8. An intelligent digital control apparatus for wine temperature, comprising:

a tub comprising an inner container for insertion of a wine bottle and an outer shell wrapping the inner container, the inner container including a metallic wall and a metallic bottom which is integrally formed with the metallic wall, an elastic metallic arm being suspended on an inner side of the metallic wall, the elastic metallic arm being adiabatic to the metallic wall and getting in touch with an outside of the wine bottle;

a semiconductor cooling/heating device disposed in a chamber formed between the metallic bottom and the outer shell, the semiconductor cooling/heating device including a semiconductor cooling/heating plate, a heat sink module, and an electric control module for controlling the semiconductor cooling/heating plate and the heat sink module, the semiconductor cooling/heating plate being disposed under the metallic bottom for controlling the temperature of the metallic bottom, the heat sink module being disposed under the semiconductor cooling/heating plate;

a temperature sensing device disposed on an inner side of the elastic metallic arm for sensing the temperature of the elastic metallic arm to get the temperature of the wine bottle indirectly, the temperature sensing device being electrically connected to the electric control module; and

9. The intelligent digital control apparatus for wine temperature as claimed in claim 8, wherein the electric control module includes a power supply circuit, a single-chip control system circuit, and a relay control circuit, the power supply circuit supplying power to the single-chip control system circuit and the digital display, the single-chip control system circuit being electrically connected with the temperature sensing device, the operating key unit and the relay control circuit, the relay control circuit being electrically connected with the semiconductor cooling/heating plate and the heat sink module, the temperature sensing device and the operating key unit providing electric signals to the single-chip control system circuit for processing to control the operation of the relay control circuit, the relay control circuit controlling cooling or heating of the semiconductor cooling/heating plate.
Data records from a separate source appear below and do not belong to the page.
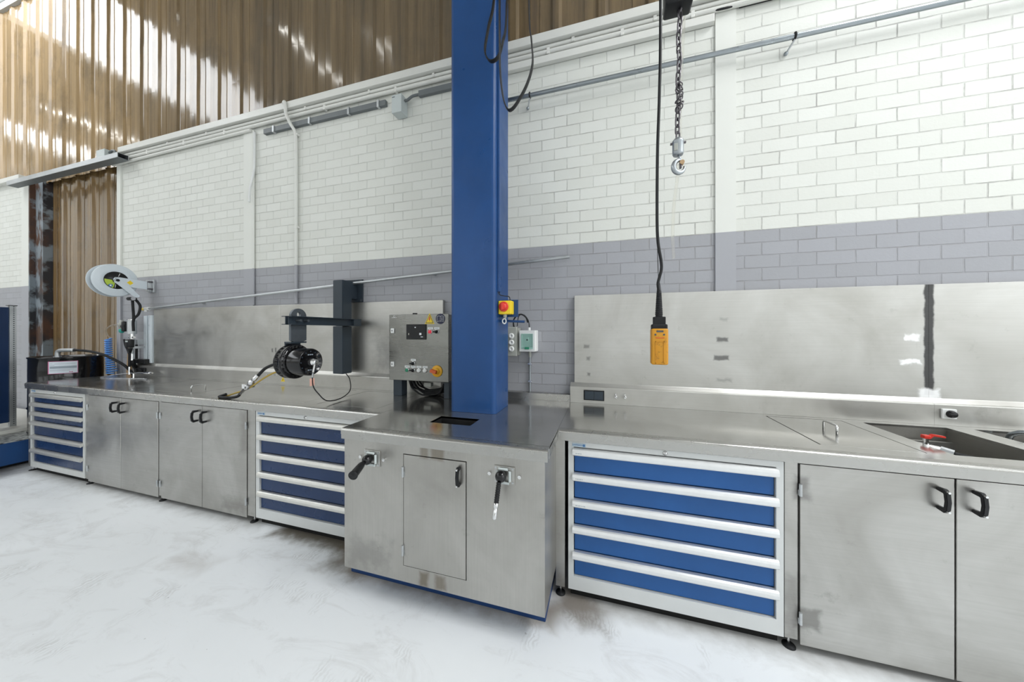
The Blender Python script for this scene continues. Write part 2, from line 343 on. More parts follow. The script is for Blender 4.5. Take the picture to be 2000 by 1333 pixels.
    def plate(s, xs, ys, holes, z0, z1, mat, plane='xy'):
        """rectangular plate with rectangular holes (u0,u1,v0,v1); watertight"""
        U = sorted(set([*xs] + [h[0] for h in holes] + [h[1] for h in holes])); V = sorted(set([*ys] + [h[2] for h in holes] + [h[3] for h in holes]))
        f = {'xy': lambda u, v, d: (u, v, d), 'xz': lambda u, v, d: (u, d, v), 'yz': lambda u, v, d: (d, u, v)}[plane]
        t = bmesh.new(); vs = {}
        def V3(u, v, d):
            k = (u, v, d)
            if k not in vs: vs[k] = t.verts.new(f(u, v, d))
            return vs[k]
        def solid(i, j):
            if i < 0 or j < 0 or i >= len(U) - 1 or j >= len(V) - 1: return False
            cu = (U[i] + U[i + 1]) / 2; cv = (V[j] + V[j + 1]) / 2
            return not any(h[0] < cu < h[1] and h[2] < cv < h[3] for h in holes)
        for i in range(len(U) - 1):
            for j in range(len(V) - 1):
                if not solid(i, j): continue
                a, b, c, d = (U[i], V[j]), (U[i + 1], V[j]), (U[i + 1], V[j + 1]), (U[i], V[j + 1])
                for z in (z0, z1): t.faces.new([V3(*p, z) for p in (a, b, c, d)])
                for (di, dj, p, q) in ((0, -1, a, b), (1, 0, b, c), (0, 1, c, d), (-1, 0, d, a)):
                    if not solid(i + di, j + dj): t.faces.new([V3(*p, z0), V3(*q, z0), V3(*q, z1), V3(*p, z1)])
        bmesh.ops.recalc_face_normals(t, faces=t.faces)
        return s.merge(t, mat)
    def text(s, txt, size, loc, mat, rot=(PI / 2, 0, 0), depth=0.0004, align='CENTER'):
        cu = bpy.data.curves.new('tmp', 'FONT'); cu.body = txt; cu.size = size; cu.extrude = depth; cu.align_x = align; cu.align_y = 'CENTER'
        ob = bpy.data.objects.new('tmp', cu); COL.objects.link(ob)
        me = bpy.data.meshes.new_from_object(ob.evaluated_get(bpy.context.evaluated_depsgraph_get()))
        bpy.data.objects.remove(ob); bpy.data.curves.remove(cu)
        from mathutils import Euler
        t = bmesh.new(); t.from_mesh(me); bpy.data.meshes.remove(me)
        bmesh.ops.transform(t, matrix=Matrix.Translation(loc) @ Euler(rot).to_matrix().to_4x4(), verts=t.verts)
        return s.merge(t, mat)
    def build(s, name, parent=None, origin=None):
        me = bpy.data.meshes.new(name); s.bm.normal_update()
        base = Vector((0, 0, 0))
        if parent is not None: base = WORLD[parent.name]
        elif origin == 'base':
            lo = Vector((min(v.co[i] for v in s.bm.verts) for i in range(3))); hi = Vector((max(v.co[i] for v in s.bm.verts) for i in range(3)))
            base = Vector(((lo.x + hi.x) / 2, (lo.y + hi.y) / 2, lo.z))
        bmesh.ops.translate(s.bm, verts=s.bm.verts, vec=-base)
        s.bm.to_mesh(me); s.bm.free()
        for m in s.mats: me.materials.append(m)
        ob = bpy.data.objects.new(name, me); COL.objects.link(ob)
        if parent is not None: ob.parent = parent
        else: ob.location = base
        WORLD[ob.name] = base
        return ob

def catmull(p, k, closed=False):
    out = []; n = len(p)
    for i in range(n if closed else n - 1):
        if closed: a, b, c, d = p[i - 1], p[i], p[(i + 1) % n], p[(i + 2) % n]
        else: a, b, c, d = p[max(i - 1, 0)], p[i], p[i + 1], p[min(i + 2, n - 1)]
        for j in range(k):
            t = j / k
            out.append(0.5 * ((2 * b) + (c - a) * t + (2 * a - 5 * b + 4 * c - d) * t * t + (3 * b - a - 3 * c + d) * t ** 3))
    if not closed: out.append(p[-1])
    return out
def tag(o, label, cat, group=None):
    o['label'] = label; o['category'] = cat
    if group: o['group'] = group
    return o
def thing(name, label, cat, loc, group=None):
    o = bpy.data.objects.new(name, None); COL.objects.link(o); o.empty_display_size = 0.05
    o.location = loc; WORLD[o.name] = Vector(loc); tag(o, label, cat, group); return o
def single(mb, name, label, cat, group=None): return tag(mb.build(name, None, 'base'), label, cat, group)
def struct(mb, name):
    o = mb.build(name); o['kind'] = 'structure'; return o
def rounded(x0, x1, y0, y1, r, n=6):
    P = []
    for cx, cy, a in ((x1 - r, y1 - r, 0), (x0 + r, y1 - r, PI / 2), (x0 + r, y0 + r, PI), (x1 - r, y0 + r, 1.5 * PI)):
        for k in range(n + 1): P.append((cx + r * math.cos(a + PI / 2 * k / n), cy + r * math.sin(a + PI / 2 * k / n)))
    return P
def disc(cx, cy, r, n=28): return [(cx + r * math.cos(2 * PI * k / n), cy + r * math.sin(2 * PI * k / n)) for k in range(n)]

# ---------------------------------------------------------------- the hall
WY = 2.60            # face of the brick wall
XL, XR, YF, HC = -17.0, 11.0, -9.0, 6.80
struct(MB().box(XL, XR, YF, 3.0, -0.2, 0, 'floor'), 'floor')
struct(MB().box(-6.24, XR, WY, 2.95, 0, 3.87, 'brick'), 'wall_back')
struct(MB().box(XL, -8.53, WY, 2.95, 0, 3.87, 'brick'), 'wall_back_far')
def corrugated(x0, x1, z0, z1, y, mb, per=0.37, dep=0.02):
    pr = []; x = x0
    while x < x1:
        for dx, dy in ((0, 0.0), (0.09, 0.002), (0.0925, 0.006), (0.18, 0.004), (0.1825, 0.0), (0.275, 0.002), (0.295, -dep), (0.345, -dep)): pr.append((x + dx, y + dy))
        x += per
    pr.append((x, y))
    t = bmesh.new(); rows = []
    nz = 14
    for k in range(nz + 1):
        z = z0 + (z1 - z0) * k / nz
        rows.append([t.verts.new((px, py + 0.002 * math.sin(px * 3.1 + k * 1.7) * math.sin(k * 0.9 + px), z)) for px, py in pr])
    bk = [[t.verts.new((v.co.x, v.co.y + 0.004, v.co.z)) for v in r] for r in rows]
    for a, b in zip(rows, rows[1:]):
        for i in range(len(a) - 1): t.faces.new((a[i], a[i + 1], b[i + 1], b[i]))
    for a, b in zip(bk, bk[1:]):
        for i in range(len(a) - 1): t.faces.new((a[i], b[i], b[i + 1], a[i + 1]))
    mb.merge(t, 'sheet'); return mb
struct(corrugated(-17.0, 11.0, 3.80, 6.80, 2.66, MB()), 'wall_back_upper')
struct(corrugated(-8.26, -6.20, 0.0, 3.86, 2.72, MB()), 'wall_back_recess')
struct(MB().box(XL, XR, 2.96, 3.0, 0, HC, 'hall'), 'leak_blocker')  # unseen backing, added to stop world light leaking past the sheeting
# roof with daylit strips, far walls with daylit windows
SK = [(-15.8, -14.3, -8.2, 2.2), (-9.7, -7.5, -8.2, 2.62), (3.0, 4.9, -1.8, 1.6), (8.0, 9.6, -8.4, 2.2)]
struct(MB().plate((XL, XR), (YF, 3.0), SK, HC, HC + 0.18, 'ceil'), 'ceiling')
def daylight(loc, rot, sx, sy, radiance, col):
    # the light that comes in through one glazed opening, a rectangle just inside its pane
    L = bpy.data.lights.new('daylight', 'AREA'); L.shape = 'RECTANGLE'; L.size = sx; L.size_y = sy
    L.energy = radiance * PI * sx * sy; L.color = col
    o = bpy.data.objects.new('daylight', L); COL.objects.link(o); o.location = loc; o.rotation_euler = rot
for i, (a, b, c, d) in enumerate(SK):
    struct(MB().box(a, b, c, d, HC + 0.12, HC + 0.15, 'pane'), 'window_%d' % (i + 1))
    daylight(((a + b) / 2, (c + d) / 2, HC + 0.11), (0, 0, 0), b - a, d - c, 70.0 if i == 2 else 17.0, (0.97, 0.985, 1.0) if i == 2 else (0.94, 0.97, 1.0))
WN = [(x, x + 3.0, 2.6, 5.6) for x in (-14.5, -10.7, -6.9, -3.1, 0.7, 4.5)]
struct(MB().plate((XL, XR), (0, HC), WN, YF - 0.2, YF, 'hall', 'xz'), 'wall_front')
for i, (a, b, c, d) in enumerate(WN):
    struct(MB().box(a, b, YF - 0.15, YF - 0.12, c, d, 'pane'), 'window_%d' % (i + 5))
    daylight(((a + b) / 2, YF - 0.11, (c + d) / 2), (PI / 2, 0, 0), b - a, d - c, 3.7, (0.95, 0.98, 1.0))
struct(MB().box(XL - 0.2, XL, YF, 3.0, 0, HC, 'hall'), 'wall_left')
WR = [(-7.5, 1.0, 1.6, 5.8)]
struct(MB().plate((YF, 3.0), (0, HC), WR, XR, XR + 0.2, 'hall', 'yz'), 'wall_right')
struct(MB().box(XR + 0.1, XR + 0.13, -7.5, 1.0, 1.6, 5.8, 'pane'), 'window_11')
daylight((XR + 0.09, -3.25, 3.7), (0, PI / 2, 0), 4.2, 8.5, 9.0, (0.95, 0.98, 1.0))
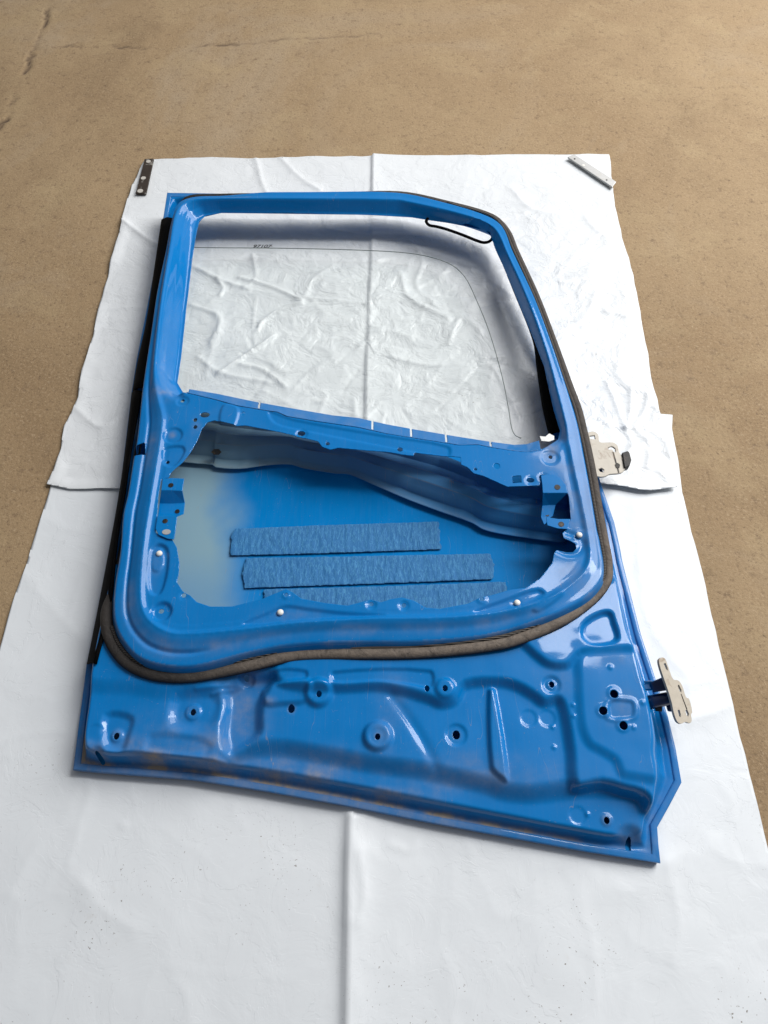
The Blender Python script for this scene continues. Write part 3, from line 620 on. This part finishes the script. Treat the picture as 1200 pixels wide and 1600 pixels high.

10. The intelligent digital control apparatus for wine temperature as claimed in claim 9, wherein the power supply circuit is connected to a temperature protection circuit.

11. The intelligent digital control apparatus for wine temperature as claimed in claim 8, 9 or 10, wherein the temperature sensing device is a temperature sensing wire.

12. The intelligent digital control apparatus for wine temperature as claimed in claim 8, 9 or 10, wherein the elastic metallic arm is made of aluminum.

13. The intelligent digital control apparatus for wine temperature as claimed in claim 8, 9 or 10, wherein the heat sink module includes a plurality of heat sink fins and a fan under the heat sink fins.

14. The intelligent digital control apparatus for wine temperature as claimed in claim 8, 9 or 10, wherein an adiabatic layer is provided between the metallic wall and the elastic metallic arm.

15. An intelligent digital control apparatus for wine temperature, comprising:

a tub comprising two inner containers arranged side by side for insertion of a wine bottle and an outer shell to wrap the two inner containers, each of the two inner containers including a metallic wall and a metallic bottom which is integrally formed with the metallic wall, a curved metallic plate fixed on an inner side of the metallic wall being adiabatic to the metallic wall and getting in touch with an outside of the wine bottle;

a semiconductor cooling/heating device disposed in a chamber formed between the metallic wall and the outer shell, the semiconductor cooling/heating device including two semiconductor cooling/heating plates, two heat sink modules, and an electric control module for controlling the semiconductor cooling/heating plates and the heat sink modules, the two semiconductor cooling/heating plates each being attached to an outside of the metallic wall for controlling the temperature of the metallic wall, the two heat sink modules being disposed behind the respective semiconductor cooling/heating plates;

two temperature sensing devices each disposed on an inner side of the curved metallic plate for sensing the temperature of the curved metallic plate to get the temperature of the wine bottle indirectly, the two temperature sensing devices each being electrically connected to the electric control module; and

16. The intelligent digital control apparatus for wine temperature as claimed in claim 15, wherein the electric control module includes a power supply circuit, a single-chip control system circuit, and two relay control circuits, the power supply circuit supplying power to the single-chip control system circuit and the digital display, the single-chip control system circuit being electrically connected with the two temperature sensing devices, the operating key unit and the two relay control circuits, the two relay control circuits being electrically connected with the two semiconductor cooling/heating plates and the two heat sink modules respectively, the two temperature sensing devices and the operating key unit providing electric signals to the single-chip control system circuit for processing to control the operation of the two relay control circuits, and the two relay control circuits controlling cooling or heating of the two semiconductor cooling/heating plates, respectively.

17. The intelligent digital control apparatus for wine temperature as claimed in claim 16, wherein the power supply circuit is connected to a temperature protection circuit.

18. The intelligent digital control apparatus for wine temperature as claimed in claim 15, 16 or 17, wherein the temperature sensing device is a temperature sensing wire.

19. The intelligent digital control apparatus for wine temperature as claimed in claim 15, 16 or 17, wherein the curved metallic plate is made of aluminum.

20. The intelligent digital control apparatus for wine temperature as claimed in claim 15, 16 or 17, wherein the heat sink module includes a plurality of heat sink fins and a fan behind the heat sink fins.

21. The intelligent digital control apparatus for wine temperature as claimed in claim 15, 16 or 17, wherein an adiabatic layer is provided between the metallic wall and the curved metallic plate.

22. The intelligent digital control apparatus for wine temperature as claimed in claim 15, 16 or 17, wherein an elastic engaging plate is provided on the metallic wall for engaging with the wine bottle.